**Task statement**
Using the material below, copy every line where "this" appears.

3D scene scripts
--*--
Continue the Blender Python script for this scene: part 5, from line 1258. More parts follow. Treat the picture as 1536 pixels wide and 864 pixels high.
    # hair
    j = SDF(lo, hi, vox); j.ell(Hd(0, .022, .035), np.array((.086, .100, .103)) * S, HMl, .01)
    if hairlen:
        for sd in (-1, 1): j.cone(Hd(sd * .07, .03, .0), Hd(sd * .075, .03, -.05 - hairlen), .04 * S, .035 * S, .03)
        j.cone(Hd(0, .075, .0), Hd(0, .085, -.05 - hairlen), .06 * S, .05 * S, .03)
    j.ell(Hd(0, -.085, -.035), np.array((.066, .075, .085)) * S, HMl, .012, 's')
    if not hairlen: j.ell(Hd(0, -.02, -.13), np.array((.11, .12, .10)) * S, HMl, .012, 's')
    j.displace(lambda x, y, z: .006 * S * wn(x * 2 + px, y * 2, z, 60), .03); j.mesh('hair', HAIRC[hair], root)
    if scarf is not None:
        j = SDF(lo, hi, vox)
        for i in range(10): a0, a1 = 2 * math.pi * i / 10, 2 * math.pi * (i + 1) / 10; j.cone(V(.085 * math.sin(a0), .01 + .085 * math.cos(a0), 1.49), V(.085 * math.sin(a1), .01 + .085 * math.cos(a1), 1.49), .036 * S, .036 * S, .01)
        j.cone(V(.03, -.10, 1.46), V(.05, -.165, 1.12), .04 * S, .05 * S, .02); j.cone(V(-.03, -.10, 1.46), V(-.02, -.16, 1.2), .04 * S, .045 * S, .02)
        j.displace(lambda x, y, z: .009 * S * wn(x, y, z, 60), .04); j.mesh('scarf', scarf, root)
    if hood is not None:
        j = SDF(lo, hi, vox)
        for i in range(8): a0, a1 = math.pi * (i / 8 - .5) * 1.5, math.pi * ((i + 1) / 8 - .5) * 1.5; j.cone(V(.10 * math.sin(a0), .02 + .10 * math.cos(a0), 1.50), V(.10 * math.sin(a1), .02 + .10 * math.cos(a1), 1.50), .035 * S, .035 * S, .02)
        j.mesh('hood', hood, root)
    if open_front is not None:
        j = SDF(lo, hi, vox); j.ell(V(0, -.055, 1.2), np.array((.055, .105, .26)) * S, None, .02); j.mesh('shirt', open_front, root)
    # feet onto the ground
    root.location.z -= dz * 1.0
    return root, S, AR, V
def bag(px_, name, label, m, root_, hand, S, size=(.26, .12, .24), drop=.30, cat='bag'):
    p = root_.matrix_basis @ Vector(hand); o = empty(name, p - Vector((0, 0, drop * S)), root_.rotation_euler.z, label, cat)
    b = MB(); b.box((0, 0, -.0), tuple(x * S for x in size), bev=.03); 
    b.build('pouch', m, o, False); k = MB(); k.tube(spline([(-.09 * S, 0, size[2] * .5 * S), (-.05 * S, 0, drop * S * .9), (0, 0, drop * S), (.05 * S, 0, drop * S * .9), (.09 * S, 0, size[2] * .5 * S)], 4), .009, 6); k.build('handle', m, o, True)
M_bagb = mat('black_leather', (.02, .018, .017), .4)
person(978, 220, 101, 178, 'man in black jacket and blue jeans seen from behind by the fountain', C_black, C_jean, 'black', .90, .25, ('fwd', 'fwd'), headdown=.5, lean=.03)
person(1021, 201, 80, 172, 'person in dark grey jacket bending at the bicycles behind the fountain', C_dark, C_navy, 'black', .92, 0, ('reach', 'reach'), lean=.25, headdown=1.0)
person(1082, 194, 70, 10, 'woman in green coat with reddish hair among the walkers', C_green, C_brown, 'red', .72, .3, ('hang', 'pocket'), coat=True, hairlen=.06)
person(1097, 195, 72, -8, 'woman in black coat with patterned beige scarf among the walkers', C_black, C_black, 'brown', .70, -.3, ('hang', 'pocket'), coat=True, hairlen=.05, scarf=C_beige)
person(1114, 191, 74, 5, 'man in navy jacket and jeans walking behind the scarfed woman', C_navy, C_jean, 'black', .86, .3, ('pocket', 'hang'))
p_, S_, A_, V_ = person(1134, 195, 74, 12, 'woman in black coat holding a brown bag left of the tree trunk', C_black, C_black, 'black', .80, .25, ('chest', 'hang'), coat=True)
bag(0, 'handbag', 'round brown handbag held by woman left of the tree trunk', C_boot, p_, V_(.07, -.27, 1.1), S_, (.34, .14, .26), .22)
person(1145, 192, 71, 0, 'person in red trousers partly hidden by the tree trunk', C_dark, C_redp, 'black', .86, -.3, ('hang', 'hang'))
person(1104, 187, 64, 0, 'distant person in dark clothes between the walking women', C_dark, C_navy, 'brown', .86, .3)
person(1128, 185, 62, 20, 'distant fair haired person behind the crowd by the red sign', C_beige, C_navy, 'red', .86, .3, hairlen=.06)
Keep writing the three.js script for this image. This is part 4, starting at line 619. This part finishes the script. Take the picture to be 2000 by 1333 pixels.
--*--
**Exercise answer**
Continue the Blender Python script for this scene: part 5, from line 1258. More parts follow. Treat the picture as 1536 pixels wide and 864 pixels high.
Keep writing the three.js script for this image. This is part 4, starting at line 619. This part finishes the script. Take the picture to be 2000 by 1333 pixels.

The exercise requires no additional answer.